Block Crayons and Developmental Skills

Question from Esther: I have a question about Stockmar vs Filana crayons. We have found that the Filana transfers to the paper much more easily, but you can still get different results applying different pressures. I would like to know if there is a reason why Stockmar for Waldorf other than the wanting of a beeswax crayon. A question came up on another group about whether you would want it to be harder to transfer the color requiring more pressure from a developmental or skill perspective.

Answer from Waldorf Teacher, Diane Power: Hi Esther! First, when I started teaching 14 years ago, Filana was not around. Stockmar products were considered THE Waldorf crayon. If I remember correctly, the reason was that it was preferrable if young children use only things made of natural materials, such as wool, wood, stones, beeswax to model and beeswax crayons. Stockmar crayons at this time are made of 10 % beeswax, 52% paraffin wax, and 30% stearin (plant based waxes).

Question from Esther: Okay, so Filana may be an even better choice because they use no paraffin wax?

Reply from Diane: Filana crayons are made of 25% certified organic beeswax and other natural waxes, never using petroleum waxes or paraffin. All the ingredients are GMO free. You can base your choice on ingredients or how you and/or your child likes them. From a developmental or skill level, I would want the student to learn how to use the block crayon, imitating how the “teacher” is using the different sides to make different shapes, textures, etc., learn how to make other colors, and begin using them to write with.

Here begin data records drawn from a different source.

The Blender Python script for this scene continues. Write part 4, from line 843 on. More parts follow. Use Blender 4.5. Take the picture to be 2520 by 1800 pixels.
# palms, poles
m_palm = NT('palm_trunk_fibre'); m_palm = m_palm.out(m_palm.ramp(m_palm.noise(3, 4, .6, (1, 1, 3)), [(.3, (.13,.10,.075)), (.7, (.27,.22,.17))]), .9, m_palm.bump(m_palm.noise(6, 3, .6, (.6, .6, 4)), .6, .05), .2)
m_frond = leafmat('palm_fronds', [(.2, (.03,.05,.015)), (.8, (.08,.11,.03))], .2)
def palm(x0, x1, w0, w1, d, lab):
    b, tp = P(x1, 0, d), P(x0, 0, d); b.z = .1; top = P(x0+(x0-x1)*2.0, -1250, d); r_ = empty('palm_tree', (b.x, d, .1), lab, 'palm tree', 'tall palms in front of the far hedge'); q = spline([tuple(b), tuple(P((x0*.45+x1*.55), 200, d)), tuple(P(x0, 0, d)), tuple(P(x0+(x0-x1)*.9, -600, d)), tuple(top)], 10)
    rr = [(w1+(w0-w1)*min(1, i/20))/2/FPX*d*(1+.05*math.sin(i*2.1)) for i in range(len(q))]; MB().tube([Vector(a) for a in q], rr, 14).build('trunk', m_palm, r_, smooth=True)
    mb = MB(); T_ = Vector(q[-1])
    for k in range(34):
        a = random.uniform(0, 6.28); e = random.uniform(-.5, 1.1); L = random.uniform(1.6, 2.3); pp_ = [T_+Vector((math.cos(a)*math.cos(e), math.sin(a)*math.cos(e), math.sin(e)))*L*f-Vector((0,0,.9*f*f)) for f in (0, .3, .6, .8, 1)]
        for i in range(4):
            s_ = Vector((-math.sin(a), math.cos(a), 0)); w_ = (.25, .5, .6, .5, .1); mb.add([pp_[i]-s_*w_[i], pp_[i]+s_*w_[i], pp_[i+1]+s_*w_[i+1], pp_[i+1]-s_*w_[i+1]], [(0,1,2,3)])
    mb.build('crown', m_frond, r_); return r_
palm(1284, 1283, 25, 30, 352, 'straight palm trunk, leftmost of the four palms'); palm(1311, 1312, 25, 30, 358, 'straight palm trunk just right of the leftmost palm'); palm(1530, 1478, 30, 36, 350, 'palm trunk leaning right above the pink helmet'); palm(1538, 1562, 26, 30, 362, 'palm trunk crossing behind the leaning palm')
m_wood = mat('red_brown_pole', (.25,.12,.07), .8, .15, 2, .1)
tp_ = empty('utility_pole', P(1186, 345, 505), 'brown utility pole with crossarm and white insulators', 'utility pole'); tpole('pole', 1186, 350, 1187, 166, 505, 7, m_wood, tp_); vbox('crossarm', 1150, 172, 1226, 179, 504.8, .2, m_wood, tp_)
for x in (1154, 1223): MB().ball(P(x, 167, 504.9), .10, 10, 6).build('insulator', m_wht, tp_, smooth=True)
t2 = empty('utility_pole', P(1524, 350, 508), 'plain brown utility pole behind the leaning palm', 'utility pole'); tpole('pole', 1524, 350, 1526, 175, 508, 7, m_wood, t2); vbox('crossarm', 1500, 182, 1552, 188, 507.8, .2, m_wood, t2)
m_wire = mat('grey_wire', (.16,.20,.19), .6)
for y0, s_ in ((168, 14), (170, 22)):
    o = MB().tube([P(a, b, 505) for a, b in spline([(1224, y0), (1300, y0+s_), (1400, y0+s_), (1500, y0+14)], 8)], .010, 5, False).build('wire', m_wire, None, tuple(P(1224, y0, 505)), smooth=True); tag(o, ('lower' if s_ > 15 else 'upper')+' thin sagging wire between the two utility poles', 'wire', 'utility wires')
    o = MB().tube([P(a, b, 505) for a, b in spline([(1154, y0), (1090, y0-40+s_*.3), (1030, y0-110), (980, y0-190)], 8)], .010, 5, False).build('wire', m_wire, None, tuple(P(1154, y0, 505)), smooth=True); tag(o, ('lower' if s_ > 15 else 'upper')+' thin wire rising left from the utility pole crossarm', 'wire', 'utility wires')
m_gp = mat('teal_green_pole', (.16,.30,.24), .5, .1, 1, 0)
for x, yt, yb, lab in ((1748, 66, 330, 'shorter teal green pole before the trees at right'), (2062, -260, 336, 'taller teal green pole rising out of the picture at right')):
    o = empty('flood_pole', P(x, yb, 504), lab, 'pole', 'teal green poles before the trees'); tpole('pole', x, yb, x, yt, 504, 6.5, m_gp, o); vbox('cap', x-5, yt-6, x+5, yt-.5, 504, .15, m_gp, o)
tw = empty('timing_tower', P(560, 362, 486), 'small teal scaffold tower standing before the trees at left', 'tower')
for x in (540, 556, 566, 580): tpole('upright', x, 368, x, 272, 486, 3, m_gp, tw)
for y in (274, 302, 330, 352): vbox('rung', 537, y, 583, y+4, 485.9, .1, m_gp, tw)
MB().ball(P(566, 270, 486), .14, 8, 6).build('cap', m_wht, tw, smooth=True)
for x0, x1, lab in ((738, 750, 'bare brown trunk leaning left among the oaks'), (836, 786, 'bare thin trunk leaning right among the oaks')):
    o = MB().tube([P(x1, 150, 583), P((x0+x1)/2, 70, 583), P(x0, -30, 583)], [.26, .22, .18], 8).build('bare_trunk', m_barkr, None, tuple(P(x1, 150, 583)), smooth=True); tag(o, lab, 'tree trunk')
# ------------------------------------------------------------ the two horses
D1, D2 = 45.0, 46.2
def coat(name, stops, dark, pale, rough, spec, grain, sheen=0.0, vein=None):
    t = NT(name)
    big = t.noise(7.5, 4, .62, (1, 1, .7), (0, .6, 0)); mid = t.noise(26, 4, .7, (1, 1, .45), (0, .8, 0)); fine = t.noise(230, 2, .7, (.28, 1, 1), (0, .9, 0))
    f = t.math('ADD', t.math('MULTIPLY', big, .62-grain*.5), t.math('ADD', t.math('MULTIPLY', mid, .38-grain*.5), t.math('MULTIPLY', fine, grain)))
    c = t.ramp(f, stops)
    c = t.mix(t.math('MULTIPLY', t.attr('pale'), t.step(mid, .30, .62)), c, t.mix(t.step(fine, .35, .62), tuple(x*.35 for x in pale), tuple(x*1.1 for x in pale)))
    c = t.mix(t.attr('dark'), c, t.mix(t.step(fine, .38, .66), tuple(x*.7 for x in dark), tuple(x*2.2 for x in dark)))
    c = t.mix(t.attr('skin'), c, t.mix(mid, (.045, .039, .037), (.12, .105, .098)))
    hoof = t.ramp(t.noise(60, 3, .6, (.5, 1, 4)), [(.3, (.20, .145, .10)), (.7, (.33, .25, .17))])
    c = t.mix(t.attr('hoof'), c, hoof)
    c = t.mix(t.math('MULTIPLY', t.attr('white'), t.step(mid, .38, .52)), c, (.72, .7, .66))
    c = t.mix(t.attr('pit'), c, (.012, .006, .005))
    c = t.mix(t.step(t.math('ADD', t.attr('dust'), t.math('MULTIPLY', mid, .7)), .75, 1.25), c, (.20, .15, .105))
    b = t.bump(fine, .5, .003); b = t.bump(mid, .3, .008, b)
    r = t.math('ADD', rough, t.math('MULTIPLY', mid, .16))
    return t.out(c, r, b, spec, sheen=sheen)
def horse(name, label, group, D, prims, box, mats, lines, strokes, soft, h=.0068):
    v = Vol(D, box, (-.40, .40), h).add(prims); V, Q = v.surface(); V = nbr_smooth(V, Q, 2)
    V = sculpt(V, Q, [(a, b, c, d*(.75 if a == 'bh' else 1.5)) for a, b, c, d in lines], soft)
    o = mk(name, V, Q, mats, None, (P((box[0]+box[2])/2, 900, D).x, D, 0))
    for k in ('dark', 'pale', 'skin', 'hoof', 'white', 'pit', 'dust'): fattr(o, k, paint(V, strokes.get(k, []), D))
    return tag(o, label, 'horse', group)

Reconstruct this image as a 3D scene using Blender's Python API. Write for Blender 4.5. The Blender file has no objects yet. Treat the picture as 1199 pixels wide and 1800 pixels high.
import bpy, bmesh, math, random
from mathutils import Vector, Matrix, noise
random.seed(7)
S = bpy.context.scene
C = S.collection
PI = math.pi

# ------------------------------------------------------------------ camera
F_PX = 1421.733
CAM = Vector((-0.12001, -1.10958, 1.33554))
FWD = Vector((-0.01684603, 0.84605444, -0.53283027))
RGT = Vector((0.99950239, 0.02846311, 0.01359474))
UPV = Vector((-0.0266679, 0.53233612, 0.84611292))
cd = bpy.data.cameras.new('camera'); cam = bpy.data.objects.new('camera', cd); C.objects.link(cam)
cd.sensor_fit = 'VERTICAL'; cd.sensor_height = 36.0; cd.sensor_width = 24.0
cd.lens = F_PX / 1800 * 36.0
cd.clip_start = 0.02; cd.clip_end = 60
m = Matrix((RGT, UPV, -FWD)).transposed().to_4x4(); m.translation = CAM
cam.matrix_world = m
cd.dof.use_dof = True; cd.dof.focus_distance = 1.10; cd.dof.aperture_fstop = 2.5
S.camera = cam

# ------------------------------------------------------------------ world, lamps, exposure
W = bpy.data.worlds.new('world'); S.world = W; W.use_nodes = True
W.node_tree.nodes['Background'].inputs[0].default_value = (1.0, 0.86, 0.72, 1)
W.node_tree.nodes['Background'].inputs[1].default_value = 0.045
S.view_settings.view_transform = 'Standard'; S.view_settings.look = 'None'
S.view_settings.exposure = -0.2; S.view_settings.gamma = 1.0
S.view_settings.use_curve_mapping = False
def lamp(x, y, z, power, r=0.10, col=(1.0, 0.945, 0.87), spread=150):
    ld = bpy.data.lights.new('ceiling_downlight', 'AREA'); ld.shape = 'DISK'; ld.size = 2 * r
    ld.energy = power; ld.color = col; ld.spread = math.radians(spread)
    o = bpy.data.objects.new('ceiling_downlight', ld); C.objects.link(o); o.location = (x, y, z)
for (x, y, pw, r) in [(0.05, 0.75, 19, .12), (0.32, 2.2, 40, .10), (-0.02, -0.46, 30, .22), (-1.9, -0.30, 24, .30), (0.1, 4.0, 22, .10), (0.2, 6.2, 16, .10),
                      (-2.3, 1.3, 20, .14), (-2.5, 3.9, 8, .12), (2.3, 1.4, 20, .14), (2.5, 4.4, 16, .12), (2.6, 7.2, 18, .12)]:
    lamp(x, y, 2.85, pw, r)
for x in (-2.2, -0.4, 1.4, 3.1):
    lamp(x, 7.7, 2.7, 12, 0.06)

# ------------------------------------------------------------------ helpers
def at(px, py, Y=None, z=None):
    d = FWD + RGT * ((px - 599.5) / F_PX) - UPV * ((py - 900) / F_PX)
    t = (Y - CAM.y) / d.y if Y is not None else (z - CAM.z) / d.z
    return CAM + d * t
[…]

For a grades student.. Normally, asking the student to apply more pressure would be a grounding activity, coming into their body more strongly. If a student struggles with being grounded, or being fully in their limbs, not having strong individuated control of their fingers, perhaps using a crayon that calls for more pressure would assist them. In addition, playing the pentatonic flute, modeling, and knitting, are all assisting the fine motor skills. Jumprope and running outdoors would assist the gross motor skills. Again, it depends on the child.

I hope this addresses your concerns. It is quite a challenge to meet the needs of the student, but I always find it helpful to think of it artistically as well – adding a little of this, taking a little of that out, until a balance is reached….and then the child grows, matures, changes again.